After launching with its first store in New York City in September 2019, Pop Up has opened at eight locations in six cities, including Chicago, Los Angeles, Miami, Washington, D.C., and Austin, Texas, with each store open for 30 days in its destination city. The retailer plans to establish its first permanent location in New York this winter.

The next Pop Up store is slated to open this week in Denver. The location, at 2645 Walnut St., will operate from Sept. 30 to Oct. 30 at 11 a.m. to 8 p.m. daily.

“Our Denver shop is located in the RiNo neighborhood, one that entertains a vibrant scene of art, music, dining and retail,” Schildt said. “We always look to position ourselves in the center of creativity, wherever we go.”

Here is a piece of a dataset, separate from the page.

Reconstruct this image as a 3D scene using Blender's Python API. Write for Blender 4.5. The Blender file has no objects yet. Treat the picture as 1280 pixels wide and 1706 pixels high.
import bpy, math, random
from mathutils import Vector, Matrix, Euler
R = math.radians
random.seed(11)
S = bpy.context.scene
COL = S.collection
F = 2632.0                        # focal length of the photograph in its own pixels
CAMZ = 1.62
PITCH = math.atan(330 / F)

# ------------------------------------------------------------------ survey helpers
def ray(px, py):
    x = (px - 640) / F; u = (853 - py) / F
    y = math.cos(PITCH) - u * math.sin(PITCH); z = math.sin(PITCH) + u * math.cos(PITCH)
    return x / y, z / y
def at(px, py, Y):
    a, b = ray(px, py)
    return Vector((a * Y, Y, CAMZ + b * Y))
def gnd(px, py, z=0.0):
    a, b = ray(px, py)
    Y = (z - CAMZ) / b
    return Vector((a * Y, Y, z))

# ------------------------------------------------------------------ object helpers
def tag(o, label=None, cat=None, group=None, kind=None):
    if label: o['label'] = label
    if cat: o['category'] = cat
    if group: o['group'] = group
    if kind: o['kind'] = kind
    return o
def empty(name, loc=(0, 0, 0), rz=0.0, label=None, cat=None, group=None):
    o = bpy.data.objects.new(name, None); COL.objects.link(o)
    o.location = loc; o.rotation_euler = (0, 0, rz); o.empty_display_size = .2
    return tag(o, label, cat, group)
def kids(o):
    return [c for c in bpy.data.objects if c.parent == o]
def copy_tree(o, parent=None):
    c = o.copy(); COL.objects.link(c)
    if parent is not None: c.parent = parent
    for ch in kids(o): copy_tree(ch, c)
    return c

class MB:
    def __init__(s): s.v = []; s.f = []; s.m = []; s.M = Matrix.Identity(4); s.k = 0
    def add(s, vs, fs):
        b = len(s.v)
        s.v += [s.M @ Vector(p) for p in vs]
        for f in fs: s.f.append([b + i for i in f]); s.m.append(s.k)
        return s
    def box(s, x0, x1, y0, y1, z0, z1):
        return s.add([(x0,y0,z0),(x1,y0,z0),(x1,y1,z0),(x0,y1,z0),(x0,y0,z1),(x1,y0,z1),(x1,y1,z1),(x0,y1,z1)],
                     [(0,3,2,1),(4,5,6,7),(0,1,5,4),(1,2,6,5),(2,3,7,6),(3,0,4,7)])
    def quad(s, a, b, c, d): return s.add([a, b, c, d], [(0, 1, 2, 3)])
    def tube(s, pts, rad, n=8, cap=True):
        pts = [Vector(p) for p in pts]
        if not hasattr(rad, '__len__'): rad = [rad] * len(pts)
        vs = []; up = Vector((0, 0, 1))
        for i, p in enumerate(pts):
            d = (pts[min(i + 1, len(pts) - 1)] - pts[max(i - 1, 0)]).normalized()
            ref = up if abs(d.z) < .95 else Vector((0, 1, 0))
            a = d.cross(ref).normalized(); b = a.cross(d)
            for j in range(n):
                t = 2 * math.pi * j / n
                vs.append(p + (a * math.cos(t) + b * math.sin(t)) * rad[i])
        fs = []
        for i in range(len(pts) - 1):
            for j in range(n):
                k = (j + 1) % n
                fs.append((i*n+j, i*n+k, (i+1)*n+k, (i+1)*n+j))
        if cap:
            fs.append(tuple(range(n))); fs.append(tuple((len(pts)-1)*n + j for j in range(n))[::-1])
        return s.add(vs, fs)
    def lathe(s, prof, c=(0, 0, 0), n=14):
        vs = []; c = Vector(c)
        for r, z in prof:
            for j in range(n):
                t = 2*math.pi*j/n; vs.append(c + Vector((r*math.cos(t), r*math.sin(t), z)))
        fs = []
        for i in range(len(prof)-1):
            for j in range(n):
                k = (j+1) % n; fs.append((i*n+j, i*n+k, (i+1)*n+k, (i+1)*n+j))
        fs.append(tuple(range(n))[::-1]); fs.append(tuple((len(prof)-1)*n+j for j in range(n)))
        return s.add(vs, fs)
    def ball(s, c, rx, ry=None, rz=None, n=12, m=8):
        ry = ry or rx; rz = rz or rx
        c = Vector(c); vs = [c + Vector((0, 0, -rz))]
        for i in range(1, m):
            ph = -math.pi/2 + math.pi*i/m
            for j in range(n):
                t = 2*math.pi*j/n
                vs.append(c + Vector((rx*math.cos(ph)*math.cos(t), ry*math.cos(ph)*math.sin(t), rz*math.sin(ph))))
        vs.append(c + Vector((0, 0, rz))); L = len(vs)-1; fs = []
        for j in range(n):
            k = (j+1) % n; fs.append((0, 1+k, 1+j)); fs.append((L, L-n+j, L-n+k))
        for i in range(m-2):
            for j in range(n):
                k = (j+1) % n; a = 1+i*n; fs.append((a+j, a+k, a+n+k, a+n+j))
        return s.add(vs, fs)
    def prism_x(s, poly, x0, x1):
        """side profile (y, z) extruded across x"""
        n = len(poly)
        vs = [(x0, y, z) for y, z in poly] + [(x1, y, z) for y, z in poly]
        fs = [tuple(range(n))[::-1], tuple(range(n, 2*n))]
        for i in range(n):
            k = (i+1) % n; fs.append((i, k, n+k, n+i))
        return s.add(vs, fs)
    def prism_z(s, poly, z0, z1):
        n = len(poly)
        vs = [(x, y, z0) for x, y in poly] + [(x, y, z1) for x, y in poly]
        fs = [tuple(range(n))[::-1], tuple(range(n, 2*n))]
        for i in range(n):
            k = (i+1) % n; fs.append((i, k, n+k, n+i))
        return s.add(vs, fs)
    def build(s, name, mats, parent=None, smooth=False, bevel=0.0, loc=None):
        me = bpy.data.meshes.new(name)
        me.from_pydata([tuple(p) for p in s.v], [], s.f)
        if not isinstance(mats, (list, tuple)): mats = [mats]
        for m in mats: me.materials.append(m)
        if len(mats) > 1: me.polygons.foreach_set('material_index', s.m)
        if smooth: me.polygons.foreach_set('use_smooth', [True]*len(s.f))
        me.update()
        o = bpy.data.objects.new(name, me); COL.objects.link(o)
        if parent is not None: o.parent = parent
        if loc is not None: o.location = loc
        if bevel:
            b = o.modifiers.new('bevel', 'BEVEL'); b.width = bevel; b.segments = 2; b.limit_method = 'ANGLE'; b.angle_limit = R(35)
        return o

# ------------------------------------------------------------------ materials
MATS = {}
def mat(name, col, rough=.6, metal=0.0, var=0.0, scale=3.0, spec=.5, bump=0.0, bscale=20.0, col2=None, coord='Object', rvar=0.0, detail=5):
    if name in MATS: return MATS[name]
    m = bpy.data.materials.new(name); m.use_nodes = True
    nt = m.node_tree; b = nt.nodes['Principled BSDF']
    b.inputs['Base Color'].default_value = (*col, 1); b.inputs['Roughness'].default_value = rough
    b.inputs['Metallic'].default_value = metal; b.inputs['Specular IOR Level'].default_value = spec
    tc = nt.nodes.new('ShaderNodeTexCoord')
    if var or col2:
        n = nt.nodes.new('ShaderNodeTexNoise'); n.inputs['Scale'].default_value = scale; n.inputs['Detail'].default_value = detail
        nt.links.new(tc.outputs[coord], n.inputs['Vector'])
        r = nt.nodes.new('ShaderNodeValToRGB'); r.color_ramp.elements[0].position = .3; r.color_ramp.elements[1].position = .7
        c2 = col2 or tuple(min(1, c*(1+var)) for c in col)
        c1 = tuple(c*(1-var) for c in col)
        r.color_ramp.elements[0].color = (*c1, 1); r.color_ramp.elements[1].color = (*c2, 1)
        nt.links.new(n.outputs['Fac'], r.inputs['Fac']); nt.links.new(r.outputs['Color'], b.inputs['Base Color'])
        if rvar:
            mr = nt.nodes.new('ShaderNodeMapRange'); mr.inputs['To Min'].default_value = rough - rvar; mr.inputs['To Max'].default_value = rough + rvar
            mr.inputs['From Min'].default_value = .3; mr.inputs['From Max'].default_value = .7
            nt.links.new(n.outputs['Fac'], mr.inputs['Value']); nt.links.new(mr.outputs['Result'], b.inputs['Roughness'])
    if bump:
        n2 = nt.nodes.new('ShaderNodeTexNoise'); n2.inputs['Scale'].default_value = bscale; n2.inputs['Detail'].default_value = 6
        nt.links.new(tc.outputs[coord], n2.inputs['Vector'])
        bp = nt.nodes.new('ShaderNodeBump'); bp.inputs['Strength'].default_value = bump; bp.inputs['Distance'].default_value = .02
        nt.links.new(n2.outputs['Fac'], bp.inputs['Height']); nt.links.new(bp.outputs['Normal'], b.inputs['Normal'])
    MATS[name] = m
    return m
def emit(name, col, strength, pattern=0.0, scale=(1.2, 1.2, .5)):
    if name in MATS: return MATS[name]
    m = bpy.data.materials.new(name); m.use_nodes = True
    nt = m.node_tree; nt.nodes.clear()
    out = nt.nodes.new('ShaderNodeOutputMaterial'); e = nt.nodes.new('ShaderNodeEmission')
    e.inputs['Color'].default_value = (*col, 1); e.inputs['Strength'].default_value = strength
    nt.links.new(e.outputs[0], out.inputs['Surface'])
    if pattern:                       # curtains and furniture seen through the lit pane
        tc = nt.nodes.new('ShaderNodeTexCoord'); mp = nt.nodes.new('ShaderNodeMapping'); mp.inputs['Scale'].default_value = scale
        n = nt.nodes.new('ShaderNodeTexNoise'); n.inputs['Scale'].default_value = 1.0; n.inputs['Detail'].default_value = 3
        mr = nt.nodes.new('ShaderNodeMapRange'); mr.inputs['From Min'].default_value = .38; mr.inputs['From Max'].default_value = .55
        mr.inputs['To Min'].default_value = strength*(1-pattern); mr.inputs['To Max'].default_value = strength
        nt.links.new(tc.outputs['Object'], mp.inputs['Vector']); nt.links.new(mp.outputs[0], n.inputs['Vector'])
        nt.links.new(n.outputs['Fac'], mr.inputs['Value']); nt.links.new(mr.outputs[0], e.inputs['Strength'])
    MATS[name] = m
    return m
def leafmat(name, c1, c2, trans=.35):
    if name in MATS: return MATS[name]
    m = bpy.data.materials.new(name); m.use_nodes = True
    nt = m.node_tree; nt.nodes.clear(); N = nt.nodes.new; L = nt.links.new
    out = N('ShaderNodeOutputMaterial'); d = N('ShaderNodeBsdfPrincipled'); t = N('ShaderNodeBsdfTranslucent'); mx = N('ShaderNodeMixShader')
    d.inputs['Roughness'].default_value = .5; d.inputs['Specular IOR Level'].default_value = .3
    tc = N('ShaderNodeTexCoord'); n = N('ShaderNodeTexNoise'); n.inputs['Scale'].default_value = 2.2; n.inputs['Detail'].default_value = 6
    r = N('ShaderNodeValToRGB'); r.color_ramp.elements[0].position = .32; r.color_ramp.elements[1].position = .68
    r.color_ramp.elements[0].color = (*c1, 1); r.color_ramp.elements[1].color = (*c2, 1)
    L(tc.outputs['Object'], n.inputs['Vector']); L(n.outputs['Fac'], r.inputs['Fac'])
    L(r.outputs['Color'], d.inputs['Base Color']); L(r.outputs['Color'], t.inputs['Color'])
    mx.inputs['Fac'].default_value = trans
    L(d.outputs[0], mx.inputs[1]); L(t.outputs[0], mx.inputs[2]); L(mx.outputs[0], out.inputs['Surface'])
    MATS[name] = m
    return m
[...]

The Denver store will bring a new look for Pop Up, sporting a grocery nostalgia theme with bright and playful colors, checker-tiled floors, a disco fridge room and a human-sized Plinko game. The format was designed in collaboration with Denver-based agency Make West.

“As with each location, we will host a series of events inside the store, which are free to the public to attend and include samples of the products on shelf and are hosted by local tastemakers and community groups,” Schildt said.

The Denver Pop Up store will carry several national brands, such as Christie’s Chips, The Hampton Grocer and Courtside, plus Colorado-based products like Hazlo tequila mixer, Rowdy Mermaid kombucha and vegan Byte Bars. Pop Up Grocer donates 5% of in-store sales to one emerging brand and its founder. 

“As our aim is to increase visibility — brand awareness — for the brands that we feature, the majority are looking to support recent expansion to the Denver/Colorado market, or are hoping to expand to the area, and can use their sales within Pop Up Grocer to inform or validate that interest,” Schildt said.